##### MATERIAL FOR THIS TASK #####

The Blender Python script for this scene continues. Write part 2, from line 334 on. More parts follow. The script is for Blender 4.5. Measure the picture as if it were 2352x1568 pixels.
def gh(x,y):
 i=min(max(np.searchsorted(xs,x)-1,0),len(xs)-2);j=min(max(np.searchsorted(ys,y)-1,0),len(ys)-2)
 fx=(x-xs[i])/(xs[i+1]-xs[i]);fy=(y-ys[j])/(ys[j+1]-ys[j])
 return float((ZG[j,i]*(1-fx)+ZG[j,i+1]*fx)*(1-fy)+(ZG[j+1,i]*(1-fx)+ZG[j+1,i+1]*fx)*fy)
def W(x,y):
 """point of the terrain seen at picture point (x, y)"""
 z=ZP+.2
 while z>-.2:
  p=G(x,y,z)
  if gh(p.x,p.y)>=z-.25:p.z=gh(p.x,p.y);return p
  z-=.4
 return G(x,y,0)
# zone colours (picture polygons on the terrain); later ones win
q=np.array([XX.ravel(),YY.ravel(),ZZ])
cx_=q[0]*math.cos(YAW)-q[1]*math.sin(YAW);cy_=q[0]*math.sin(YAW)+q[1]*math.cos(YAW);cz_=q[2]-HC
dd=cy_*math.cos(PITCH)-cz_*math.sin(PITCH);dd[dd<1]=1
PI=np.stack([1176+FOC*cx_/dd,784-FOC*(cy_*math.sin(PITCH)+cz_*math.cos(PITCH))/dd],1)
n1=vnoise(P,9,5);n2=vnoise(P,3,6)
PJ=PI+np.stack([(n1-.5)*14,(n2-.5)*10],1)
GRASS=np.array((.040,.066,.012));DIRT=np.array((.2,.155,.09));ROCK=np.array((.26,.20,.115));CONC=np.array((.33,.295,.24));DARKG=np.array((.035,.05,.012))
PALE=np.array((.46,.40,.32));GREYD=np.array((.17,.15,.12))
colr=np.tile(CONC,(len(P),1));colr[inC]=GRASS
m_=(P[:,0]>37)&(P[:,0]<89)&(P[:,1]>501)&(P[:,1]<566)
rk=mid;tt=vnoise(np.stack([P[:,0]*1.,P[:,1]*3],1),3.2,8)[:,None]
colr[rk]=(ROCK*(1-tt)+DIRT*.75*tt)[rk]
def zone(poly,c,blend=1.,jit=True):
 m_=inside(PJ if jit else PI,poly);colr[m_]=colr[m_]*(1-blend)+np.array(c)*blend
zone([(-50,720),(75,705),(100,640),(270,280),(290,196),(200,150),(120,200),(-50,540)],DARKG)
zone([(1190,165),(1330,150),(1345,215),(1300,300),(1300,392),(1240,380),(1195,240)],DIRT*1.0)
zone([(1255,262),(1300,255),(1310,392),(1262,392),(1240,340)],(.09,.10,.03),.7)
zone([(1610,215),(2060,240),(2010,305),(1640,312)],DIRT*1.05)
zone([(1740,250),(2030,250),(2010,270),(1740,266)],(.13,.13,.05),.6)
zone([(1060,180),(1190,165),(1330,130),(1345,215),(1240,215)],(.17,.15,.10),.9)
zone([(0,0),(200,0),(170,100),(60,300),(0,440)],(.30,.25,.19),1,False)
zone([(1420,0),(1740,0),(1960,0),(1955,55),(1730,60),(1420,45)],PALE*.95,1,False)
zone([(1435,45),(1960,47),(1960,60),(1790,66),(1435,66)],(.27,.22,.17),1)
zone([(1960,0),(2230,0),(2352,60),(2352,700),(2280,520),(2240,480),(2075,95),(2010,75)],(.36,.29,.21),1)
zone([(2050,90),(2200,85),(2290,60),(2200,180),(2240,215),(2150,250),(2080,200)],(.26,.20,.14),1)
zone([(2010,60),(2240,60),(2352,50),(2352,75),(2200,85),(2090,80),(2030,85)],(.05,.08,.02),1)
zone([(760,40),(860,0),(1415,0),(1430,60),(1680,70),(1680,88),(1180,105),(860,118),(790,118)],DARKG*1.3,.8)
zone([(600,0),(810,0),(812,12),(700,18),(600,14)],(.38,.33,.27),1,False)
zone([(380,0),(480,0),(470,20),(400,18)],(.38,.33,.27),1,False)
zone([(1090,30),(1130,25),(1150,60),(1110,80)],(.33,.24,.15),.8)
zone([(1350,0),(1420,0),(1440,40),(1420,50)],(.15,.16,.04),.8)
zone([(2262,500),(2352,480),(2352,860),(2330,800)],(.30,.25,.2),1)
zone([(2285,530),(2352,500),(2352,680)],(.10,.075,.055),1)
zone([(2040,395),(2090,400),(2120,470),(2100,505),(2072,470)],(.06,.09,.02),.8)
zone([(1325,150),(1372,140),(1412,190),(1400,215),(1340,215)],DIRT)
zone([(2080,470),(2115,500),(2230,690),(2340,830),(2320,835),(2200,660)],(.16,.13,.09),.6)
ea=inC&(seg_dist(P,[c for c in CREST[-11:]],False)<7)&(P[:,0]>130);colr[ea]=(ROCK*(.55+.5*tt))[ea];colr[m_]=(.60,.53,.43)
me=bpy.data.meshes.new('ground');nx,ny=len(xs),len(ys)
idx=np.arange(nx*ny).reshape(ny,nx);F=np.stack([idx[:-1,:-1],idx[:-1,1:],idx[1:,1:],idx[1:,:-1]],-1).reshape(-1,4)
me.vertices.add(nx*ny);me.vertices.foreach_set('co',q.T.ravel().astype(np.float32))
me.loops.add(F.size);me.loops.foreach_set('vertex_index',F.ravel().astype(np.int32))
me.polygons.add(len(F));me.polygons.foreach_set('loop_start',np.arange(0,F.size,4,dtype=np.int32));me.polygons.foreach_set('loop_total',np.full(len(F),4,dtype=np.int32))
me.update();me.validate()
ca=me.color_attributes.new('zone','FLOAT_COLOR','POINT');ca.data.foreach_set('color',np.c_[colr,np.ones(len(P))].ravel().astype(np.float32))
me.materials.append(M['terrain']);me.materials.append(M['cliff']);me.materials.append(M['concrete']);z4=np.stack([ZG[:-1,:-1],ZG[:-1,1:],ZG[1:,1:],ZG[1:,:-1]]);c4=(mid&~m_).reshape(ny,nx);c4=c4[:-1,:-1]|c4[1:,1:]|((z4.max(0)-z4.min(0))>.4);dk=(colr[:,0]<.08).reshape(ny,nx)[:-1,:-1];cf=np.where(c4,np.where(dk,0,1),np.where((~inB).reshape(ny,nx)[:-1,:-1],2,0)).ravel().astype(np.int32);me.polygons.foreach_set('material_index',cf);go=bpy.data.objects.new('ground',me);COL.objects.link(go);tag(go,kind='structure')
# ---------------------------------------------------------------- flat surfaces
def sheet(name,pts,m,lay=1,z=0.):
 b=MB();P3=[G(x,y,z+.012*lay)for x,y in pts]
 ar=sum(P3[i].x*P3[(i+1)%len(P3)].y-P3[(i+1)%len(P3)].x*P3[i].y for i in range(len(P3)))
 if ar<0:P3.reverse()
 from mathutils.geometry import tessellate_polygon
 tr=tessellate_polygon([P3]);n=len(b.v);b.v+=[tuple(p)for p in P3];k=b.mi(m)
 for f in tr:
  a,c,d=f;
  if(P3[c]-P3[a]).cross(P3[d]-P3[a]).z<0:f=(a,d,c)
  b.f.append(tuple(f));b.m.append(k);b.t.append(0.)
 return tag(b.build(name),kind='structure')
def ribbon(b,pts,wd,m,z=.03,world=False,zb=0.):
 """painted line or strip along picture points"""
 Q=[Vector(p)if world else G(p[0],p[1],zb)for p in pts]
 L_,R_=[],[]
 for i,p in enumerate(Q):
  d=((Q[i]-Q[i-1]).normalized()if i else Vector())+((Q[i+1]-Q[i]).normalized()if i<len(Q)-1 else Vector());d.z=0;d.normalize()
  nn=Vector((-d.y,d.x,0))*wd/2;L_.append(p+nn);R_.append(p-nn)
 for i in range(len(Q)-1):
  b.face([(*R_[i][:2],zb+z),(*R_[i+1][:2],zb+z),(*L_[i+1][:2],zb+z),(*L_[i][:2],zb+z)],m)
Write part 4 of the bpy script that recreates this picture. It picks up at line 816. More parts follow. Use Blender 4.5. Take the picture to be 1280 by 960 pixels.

#####

*SHORT EXERCISE*: State the number of lines holding the word "Write" in the listing. Add nothing else.

*ANSWER BELOW*: 2